Sunday 27 September 2009

Protest today 1pm march from LSE to the Indian High Commission

Protest TODAY 1pm LSE march to Indian High Commission- Justice for sexual assault victim

Facebook event- http://www.facebook.com/home.php#/event.php?eid=137993192631&ref=mf
Facebook support group- http://www.facebook.com/home.php?#/group.php?gid=137925156988&ref=ts

We're holding a demonstration in support of Kaya Eldridge an LSE graduate who was sexually assaulted whilst on an internship in India; and subsequently humiliated by the courts.

We will meet at the LSE at 1.00pm outside the tuns (the LSE SU bar on Houghton street) and march down to the Indian high commission.

Please come along even if its just for 10mins. It's really important that we put pressure on the Indian government to ensure that when Kaya goes back to court on wednesday she is treated fairly.

This is not simply a demonstration for Kaya Eldridge it is also an important protest to highlight a problem faced by thousands of women across the world.


WHAT HAS HAPPENED?

The below is from an article in the Independent:

http://www.independent.co.uk/news/world/asia/british-woman-tells-of-humiliation-by-indian-court-1790194.html

'....Ms Eldridge, from south London, came to India at the end of July for a three-month internship with Mahila Swaraj Abhiyan, an NGO in the western state where she is working on a project designed to help empower women. She says she was assaulted by a plumber employed by the organisation who had been called to repair her shower when she was alone in her apartment.

After making a complaint to the police, a case was heard earlier this week where charges of molestation were put against the plumber. Ms Eldridge said the government appointed her a lawyer but no translator. She said she considered the questioning she underwent by defence lawyer Sanjay Prajapati to have been a “second assault”.

“People have some sort of idea that sexual assaults only happen to certain sort of women; it can happen to anyone, regardless of who you are or how many sexual partners you’ve had,” she continued. “To question my character in court was not only entirely irrelevant but totally humiliating.”......'

LINK TO WIDER ACTION

In the fight to bring Kaya justice we must seek to highlight the rights of Indian women; linking this case to social movements such as the Pink Chaddi campaign in India. We must see this as an opportunity for international feminist solidarity uniting with wider struggles across the globe, which demand the recognition that no woman is to blame for sexual assault and harassment; challenging the view that alcohol, promiscuity, and provocative clothing legitimise rape. This is a view promoted not only by the Indian legal system, but by courts in the UK, the US and by our very community. According to a London Student survey, 1/3 students still think a woman is to blame for rape if she has been drinking.

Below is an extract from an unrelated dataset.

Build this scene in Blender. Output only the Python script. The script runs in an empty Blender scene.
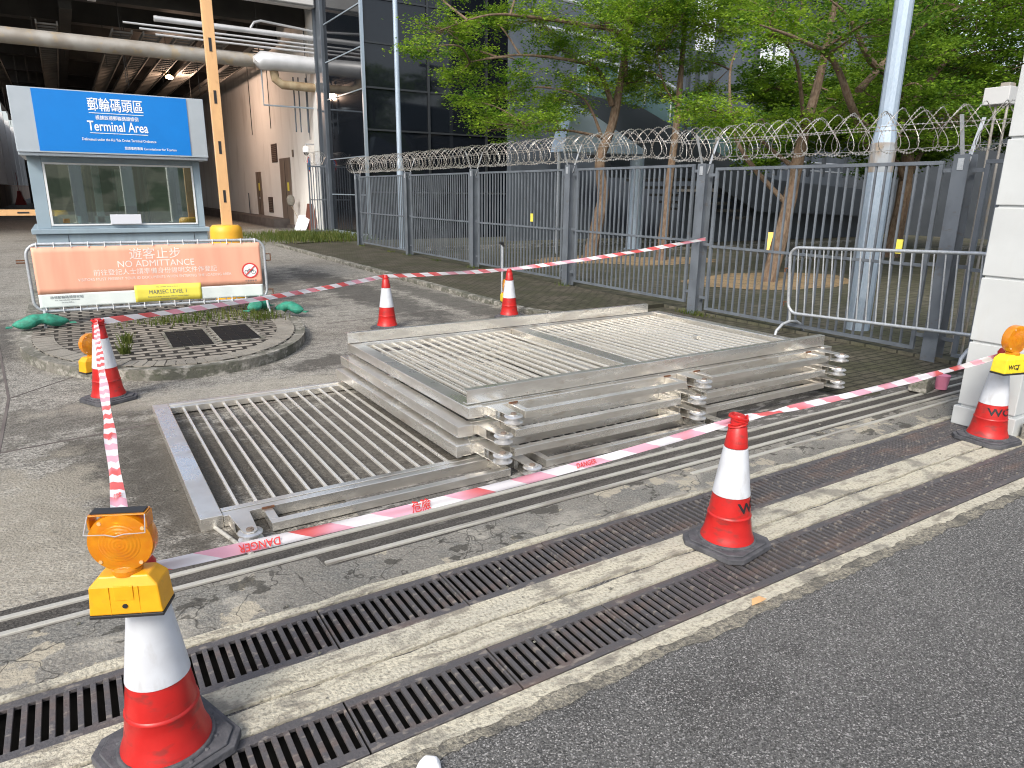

Rape is rape, no means no, and victims must be brought justice and support rather than receiving the criminalisation and humiliation that Kaya has experienced. The true criminals, the perpetrators of rape must be prosecuted, and condemned in every society. We must see this case as a warning and challenge the systematic subordination of women, control of female sexuality and objectification of the female body, that enshrines, normalises and normalises violence against women as acceptable social interaction.